» **Aim**:
Scan the lines below; pull out those with "Blender".

Collected data:
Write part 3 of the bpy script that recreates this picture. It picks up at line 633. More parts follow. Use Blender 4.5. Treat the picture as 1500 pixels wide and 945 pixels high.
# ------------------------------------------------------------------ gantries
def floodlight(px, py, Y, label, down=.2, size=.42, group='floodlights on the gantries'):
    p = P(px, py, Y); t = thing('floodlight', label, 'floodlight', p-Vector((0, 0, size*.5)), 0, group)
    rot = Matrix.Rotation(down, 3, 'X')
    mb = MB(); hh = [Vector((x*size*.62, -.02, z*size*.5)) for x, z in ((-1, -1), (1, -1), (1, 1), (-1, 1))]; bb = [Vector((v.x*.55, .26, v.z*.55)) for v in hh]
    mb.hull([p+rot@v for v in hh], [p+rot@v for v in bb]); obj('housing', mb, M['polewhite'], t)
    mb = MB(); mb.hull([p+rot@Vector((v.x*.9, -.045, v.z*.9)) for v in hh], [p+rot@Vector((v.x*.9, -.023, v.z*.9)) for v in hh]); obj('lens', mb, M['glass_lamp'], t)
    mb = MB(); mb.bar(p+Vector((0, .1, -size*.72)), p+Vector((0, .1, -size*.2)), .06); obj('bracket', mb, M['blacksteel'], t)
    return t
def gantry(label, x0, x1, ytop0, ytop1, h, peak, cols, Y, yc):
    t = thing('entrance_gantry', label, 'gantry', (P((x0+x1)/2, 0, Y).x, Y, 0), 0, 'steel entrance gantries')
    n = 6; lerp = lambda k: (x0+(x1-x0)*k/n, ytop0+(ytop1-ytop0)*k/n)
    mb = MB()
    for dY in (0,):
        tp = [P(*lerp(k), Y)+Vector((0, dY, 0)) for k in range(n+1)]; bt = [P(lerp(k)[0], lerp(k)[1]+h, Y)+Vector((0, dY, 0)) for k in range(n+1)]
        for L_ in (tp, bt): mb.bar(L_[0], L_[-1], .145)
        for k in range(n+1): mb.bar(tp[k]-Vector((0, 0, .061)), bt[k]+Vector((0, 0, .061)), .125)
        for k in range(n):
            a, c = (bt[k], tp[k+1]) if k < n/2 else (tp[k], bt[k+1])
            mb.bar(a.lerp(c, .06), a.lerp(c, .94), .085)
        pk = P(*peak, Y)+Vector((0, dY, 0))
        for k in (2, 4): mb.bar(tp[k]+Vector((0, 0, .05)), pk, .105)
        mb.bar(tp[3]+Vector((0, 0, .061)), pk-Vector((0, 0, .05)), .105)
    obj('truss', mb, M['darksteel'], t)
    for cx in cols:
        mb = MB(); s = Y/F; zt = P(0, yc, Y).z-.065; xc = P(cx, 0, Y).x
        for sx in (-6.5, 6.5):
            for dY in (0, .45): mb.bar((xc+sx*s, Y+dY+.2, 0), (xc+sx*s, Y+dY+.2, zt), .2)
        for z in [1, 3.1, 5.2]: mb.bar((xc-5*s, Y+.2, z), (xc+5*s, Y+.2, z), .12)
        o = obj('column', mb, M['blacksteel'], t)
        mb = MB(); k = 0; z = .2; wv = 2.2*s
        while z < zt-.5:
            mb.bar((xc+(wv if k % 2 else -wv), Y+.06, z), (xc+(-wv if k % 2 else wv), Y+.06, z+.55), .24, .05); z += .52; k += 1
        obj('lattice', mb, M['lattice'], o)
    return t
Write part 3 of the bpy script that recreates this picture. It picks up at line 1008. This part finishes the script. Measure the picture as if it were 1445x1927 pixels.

--

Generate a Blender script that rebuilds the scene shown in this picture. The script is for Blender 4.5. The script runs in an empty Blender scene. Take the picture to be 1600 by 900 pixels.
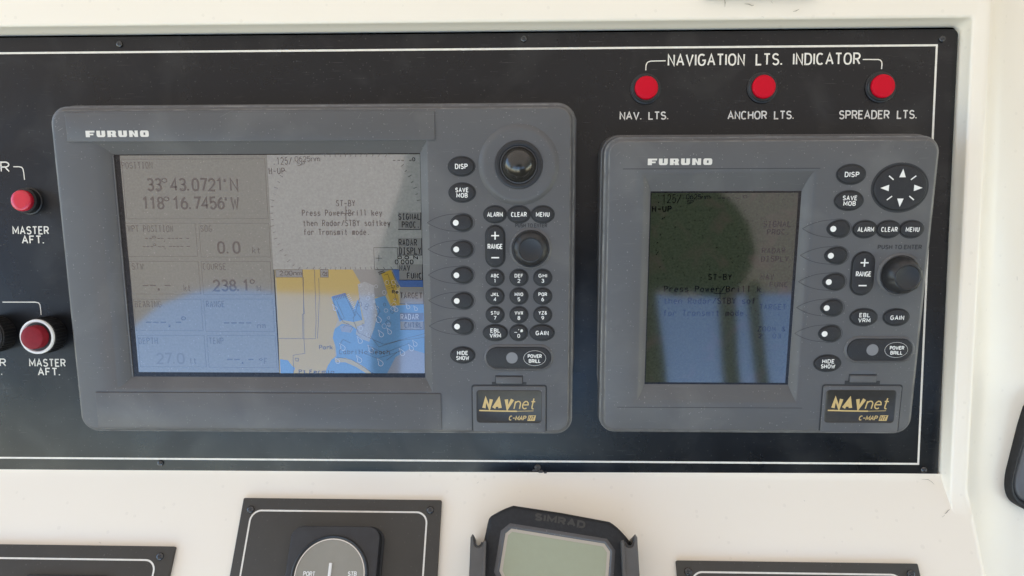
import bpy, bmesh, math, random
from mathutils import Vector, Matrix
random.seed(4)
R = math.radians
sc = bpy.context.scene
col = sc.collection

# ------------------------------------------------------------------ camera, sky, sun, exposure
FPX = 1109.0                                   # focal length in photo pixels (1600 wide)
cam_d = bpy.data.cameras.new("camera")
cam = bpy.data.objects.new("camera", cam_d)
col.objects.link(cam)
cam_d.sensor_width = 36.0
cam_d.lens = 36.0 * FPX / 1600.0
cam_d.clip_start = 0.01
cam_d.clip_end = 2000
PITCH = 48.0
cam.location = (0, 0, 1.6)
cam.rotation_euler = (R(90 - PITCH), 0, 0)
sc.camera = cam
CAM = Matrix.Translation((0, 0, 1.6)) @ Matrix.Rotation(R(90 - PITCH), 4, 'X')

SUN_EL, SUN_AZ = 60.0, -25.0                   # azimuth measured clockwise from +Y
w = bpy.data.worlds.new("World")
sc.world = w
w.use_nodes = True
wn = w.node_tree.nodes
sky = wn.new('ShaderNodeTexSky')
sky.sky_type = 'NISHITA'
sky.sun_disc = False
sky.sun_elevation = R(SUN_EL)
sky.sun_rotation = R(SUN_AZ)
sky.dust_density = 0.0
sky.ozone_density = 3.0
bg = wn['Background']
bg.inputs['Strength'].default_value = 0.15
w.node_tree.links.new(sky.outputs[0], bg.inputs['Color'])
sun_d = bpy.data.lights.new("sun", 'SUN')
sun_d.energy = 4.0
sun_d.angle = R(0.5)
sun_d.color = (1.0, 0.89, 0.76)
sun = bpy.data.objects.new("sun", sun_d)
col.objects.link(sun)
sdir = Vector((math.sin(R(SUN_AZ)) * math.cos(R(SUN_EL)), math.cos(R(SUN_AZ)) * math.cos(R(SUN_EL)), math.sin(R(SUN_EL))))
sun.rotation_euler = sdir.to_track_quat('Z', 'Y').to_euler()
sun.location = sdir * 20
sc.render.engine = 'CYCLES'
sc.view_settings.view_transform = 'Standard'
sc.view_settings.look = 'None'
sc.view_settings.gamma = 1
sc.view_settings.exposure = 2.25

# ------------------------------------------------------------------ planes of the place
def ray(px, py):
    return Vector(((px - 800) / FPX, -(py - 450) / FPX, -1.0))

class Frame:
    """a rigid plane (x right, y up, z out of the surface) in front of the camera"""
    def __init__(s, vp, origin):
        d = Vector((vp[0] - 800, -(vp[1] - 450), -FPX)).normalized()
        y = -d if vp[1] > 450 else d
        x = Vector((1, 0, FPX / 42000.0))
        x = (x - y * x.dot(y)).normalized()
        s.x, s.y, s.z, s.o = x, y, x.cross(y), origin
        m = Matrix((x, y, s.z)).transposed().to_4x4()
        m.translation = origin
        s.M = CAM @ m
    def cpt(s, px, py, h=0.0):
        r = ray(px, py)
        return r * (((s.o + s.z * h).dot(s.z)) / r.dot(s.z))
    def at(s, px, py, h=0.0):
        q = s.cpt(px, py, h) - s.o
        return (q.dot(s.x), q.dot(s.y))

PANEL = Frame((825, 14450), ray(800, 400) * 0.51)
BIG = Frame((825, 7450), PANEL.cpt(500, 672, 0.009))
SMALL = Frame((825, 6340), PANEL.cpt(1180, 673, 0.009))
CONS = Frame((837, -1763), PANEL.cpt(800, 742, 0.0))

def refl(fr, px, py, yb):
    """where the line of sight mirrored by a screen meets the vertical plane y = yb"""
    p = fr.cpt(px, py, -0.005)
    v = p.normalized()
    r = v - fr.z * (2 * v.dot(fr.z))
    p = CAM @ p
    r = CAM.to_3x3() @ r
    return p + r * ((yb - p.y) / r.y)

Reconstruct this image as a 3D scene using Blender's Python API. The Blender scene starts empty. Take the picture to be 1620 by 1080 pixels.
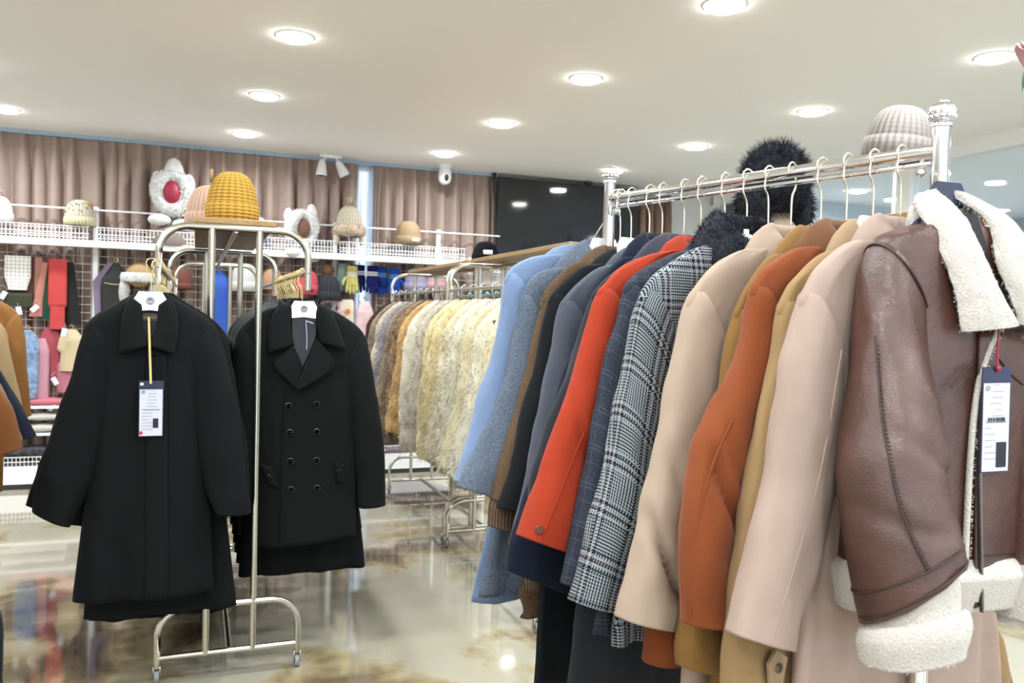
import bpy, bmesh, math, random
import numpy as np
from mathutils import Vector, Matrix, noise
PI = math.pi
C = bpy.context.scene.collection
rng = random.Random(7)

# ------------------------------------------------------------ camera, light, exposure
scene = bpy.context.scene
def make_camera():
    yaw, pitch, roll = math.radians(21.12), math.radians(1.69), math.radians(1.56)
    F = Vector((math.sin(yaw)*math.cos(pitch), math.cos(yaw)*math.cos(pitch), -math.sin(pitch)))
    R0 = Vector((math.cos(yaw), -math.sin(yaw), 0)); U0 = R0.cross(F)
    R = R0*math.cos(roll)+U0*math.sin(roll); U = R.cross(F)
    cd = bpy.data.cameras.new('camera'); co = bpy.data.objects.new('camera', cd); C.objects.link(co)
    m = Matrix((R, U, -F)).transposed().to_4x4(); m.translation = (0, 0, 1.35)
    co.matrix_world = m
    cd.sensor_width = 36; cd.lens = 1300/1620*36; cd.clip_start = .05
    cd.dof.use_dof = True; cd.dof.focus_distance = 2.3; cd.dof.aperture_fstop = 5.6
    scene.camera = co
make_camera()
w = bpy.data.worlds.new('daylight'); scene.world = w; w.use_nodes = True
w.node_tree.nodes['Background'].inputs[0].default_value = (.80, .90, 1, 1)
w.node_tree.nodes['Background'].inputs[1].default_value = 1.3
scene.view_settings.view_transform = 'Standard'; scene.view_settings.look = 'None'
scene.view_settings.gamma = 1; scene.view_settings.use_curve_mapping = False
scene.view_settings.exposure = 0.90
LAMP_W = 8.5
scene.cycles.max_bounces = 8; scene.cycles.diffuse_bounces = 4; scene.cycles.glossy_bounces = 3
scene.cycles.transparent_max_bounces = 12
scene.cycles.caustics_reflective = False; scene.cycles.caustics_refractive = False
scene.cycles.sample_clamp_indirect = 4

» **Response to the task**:
Write part 3 of the bpy script that recreates this picture. It picks up at line 633. More parts follow. Use Blender 4.5. Treat the picture as 1500 pixels wide and 945 pixels high.
Generate a Blender script that rebuilds the scene shown in this picture. The script is for Blender 4.5. The script runs in an empty Blender scene. Take the picture to be 1600 by 900 pixels.
Reconstruct this image as a 3D scene using Blender's Python API. The Blender scene starts empty. Take the picture to be 1620 by 1080 pixels.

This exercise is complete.